I'm very suspicious of circuit breakers. Too many bad stories have been told about them- especially the unpronounceable named ones purchased from AliExpress or Alibaba or even Amazon.

Another note- none of the wiring in my system has ever gotten warm to the touch or even hot and sometimes the system has been generating 1.2kW for over an hour.

Again, I'm looking for recommendations. I'd rather spend a good amount on safety devices than to wish I had.

Thanks, fellas
 
Would this one be a proper choice for a battery fuse holder? What fuse size should I get? Present "battery to fuse" wires are #2 and are about 2 feet long.

Blue Sea Class T holder

Again, I have 2 Battleborn batteries in series providing 24v-100ah
 
It's good to be suspicious and do your homework.
From what I've read Midnite Solar sells a quality breaker.

I think it's a great idea to have a battery disconnect, I'm currently trying to find one that is rated for 60V...

The blue sea fuse block you linked is quality equipment, I'm using the same ones. Check Donrowe, the should still have the complete package in stock.

Iirc / understand correctly you fuse to protect the wire which is sized appropriately for the current it will be carrying.
 
I called Battleborn and they recommended a mega fuse at the battery. Not a Class-T.

I just upgraded, so to speak, my system- put all controls in a steel cabinet, a 200a battery fuse located about 7" from the battery (Blue Seas fuse holder(s). Bolted the cabinet to the concrete block wall. It's pretty rugged. The batteries aren't located in the cabinet.
 
I'm very suspicious of circuit breakers. Too many bad stories have been told about them- especially the unpronounceable named ones purchased from AliExpress or Alibaba or even Amazon.
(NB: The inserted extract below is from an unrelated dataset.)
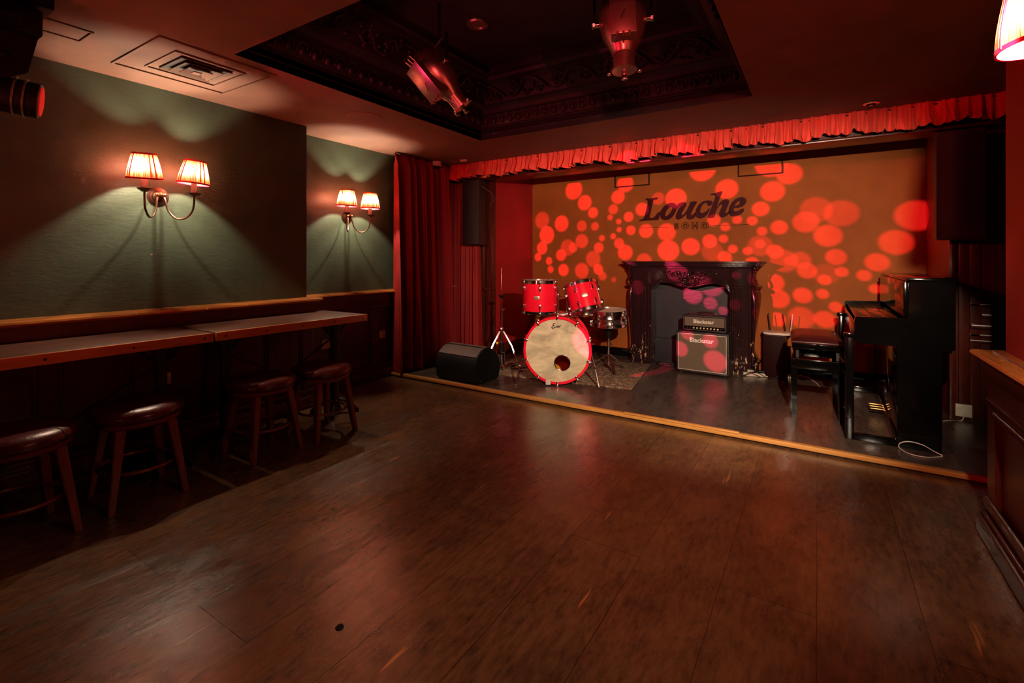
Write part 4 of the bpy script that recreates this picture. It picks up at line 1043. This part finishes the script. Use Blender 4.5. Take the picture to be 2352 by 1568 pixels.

Not trusting way off brand anything from Ali-whatever is a good thing, but can you link to any bad stories about UL-listed breakers? All I can find is videos showing no-name breakers failing, which is just clickbait IMO. We trust AC circuit breakers everyday, but I doubt the circuit breakers in your house were purchased off Alibaba, and I bet they're UL-listed.

If we stopped trusting a whole class of products because someone showed one catching fire on YouTube, we'd be sitting in a field in our underwear. Probably not even that, because I bet there's a YT video somewhere with underwear spontaneously combusting! :)
 
Ok....I'll give Class T a try. I hope they're presently available and not the junky ones either- the stories below (Similar threads) were worth reading.
The only place I was able to find Class-T fuses in the 150a range was at DonRowe.com. It showed up unlike my previous 3 attempts over a couple years to buy one at other places so that's about as good a recommendation as I can give. It seems like the fuse holder physically changes for anything over 200a or so and that's fine if you need a 400a fuse, but anything smaller was a nightmare.
 
I've have Midnight solar breakers since 2012 between the panels and pwm cc. No problems. Current RV uses breakers, look like many you see on Amazon. Lever to rest and button to test. They have been in service for 7 years with no problems.
My experience with cartridge type fuses over the last 50 years is failures waiting to happen.
Limited experience with mrbf and anl has been good with no failures.
 
MRBF, ANL, Mega, Class T all allow for "surge" amperage. You can temporarily pull more than the fuse is rated for.

ANN fuses are fast acting at their rated amperage.

Depending on code in your area, ANN might be the requirement (if code verbiage mentions "limiter"). Fits in standard ANL holder. Code would indicate rating the fuse to the wire.

If your local code doesn't mention limiters, any of the above mentioned fuses will suffice. Pay attention to AIC, especially with larger banks as the fuse blowing may not prevent the gap being arced under heavy load.